Data for this exercise |
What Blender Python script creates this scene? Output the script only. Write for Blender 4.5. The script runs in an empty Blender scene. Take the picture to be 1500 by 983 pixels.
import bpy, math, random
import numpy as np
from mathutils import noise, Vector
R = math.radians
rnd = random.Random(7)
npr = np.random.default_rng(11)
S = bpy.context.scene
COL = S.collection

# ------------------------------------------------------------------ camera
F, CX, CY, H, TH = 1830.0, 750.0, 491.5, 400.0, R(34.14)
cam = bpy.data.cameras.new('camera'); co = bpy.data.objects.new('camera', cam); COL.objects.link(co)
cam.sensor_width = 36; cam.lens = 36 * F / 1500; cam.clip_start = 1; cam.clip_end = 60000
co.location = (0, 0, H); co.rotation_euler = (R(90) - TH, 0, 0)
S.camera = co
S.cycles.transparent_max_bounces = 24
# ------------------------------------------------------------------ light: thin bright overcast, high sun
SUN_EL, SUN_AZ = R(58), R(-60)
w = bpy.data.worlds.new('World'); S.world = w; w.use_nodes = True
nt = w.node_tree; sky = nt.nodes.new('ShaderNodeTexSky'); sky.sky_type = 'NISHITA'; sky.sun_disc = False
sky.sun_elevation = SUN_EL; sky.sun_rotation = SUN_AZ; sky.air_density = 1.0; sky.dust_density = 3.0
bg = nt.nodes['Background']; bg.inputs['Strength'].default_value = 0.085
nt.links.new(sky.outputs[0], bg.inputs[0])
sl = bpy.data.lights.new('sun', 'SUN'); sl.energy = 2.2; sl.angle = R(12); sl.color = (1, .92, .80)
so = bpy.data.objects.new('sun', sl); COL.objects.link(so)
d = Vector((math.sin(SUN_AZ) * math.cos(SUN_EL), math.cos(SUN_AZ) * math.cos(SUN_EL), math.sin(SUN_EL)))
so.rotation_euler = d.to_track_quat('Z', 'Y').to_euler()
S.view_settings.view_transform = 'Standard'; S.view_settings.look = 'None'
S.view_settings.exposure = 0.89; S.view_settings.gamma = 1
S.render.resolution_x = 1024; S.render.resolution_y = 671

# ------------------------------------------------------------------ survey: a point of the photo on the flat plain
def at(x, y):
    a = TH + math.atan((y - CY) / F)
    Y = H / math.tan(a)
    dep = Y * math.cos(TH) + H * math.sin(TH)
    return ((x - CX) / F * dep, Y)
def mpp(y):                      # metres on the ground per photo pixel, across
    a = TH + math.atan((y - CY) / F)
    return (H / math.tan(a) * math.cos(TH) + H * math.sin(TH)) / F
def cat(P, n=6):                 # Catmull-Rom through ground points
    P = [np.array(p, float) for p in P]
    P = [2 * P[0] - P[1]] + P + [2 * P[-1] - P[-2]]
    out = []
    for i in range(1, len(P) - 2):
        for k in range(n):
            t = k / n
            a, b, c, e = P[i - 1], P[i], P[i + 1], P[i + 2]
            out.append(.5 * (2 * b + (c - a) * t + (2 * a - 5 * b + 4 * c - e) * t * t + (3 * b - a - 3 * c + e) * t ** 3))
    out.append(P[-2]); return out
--
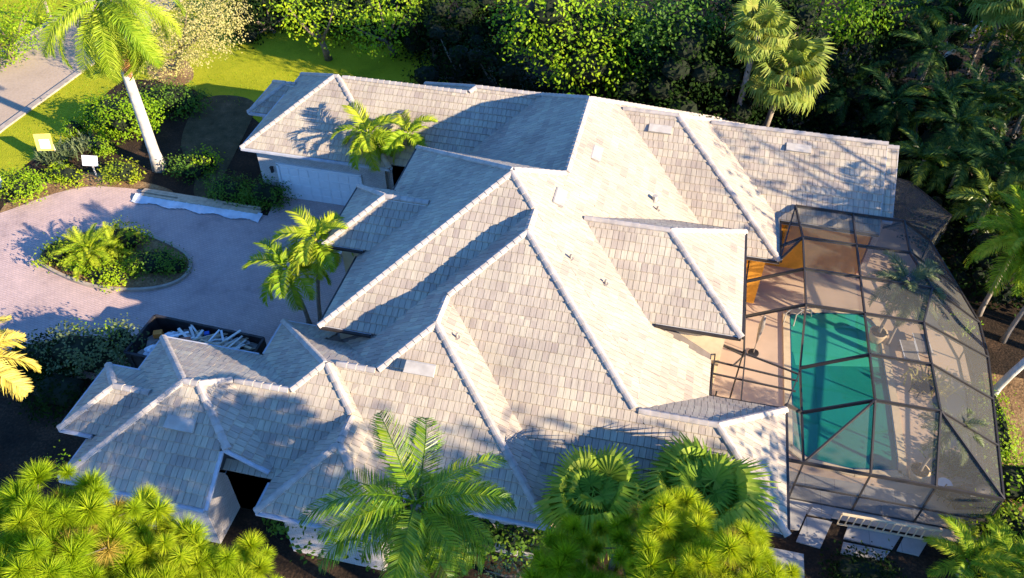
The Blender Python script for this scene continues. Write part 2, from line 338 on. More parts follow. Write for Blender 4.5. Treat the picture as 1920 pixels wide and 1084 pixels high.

Directions for this task |
Among the lines above, find the one with "What Blender Python" and the one with "COL = S.collection". Quote both and everything between them, exactly.

Response for this exercise |
What Blender Python script creates this scene? Output the script only. Write for Blender 4.5. The script runs in an empty Blender scene. Take the picture to be 1500 by 983 pixels.
import bpy, math, random
import numpy as np
from mathutils import noise, Vector
R = math.radians
rnd = random.Random(7)
npr = np.random.default_rng(11)
S = bpy.context.scene
COL = S.collection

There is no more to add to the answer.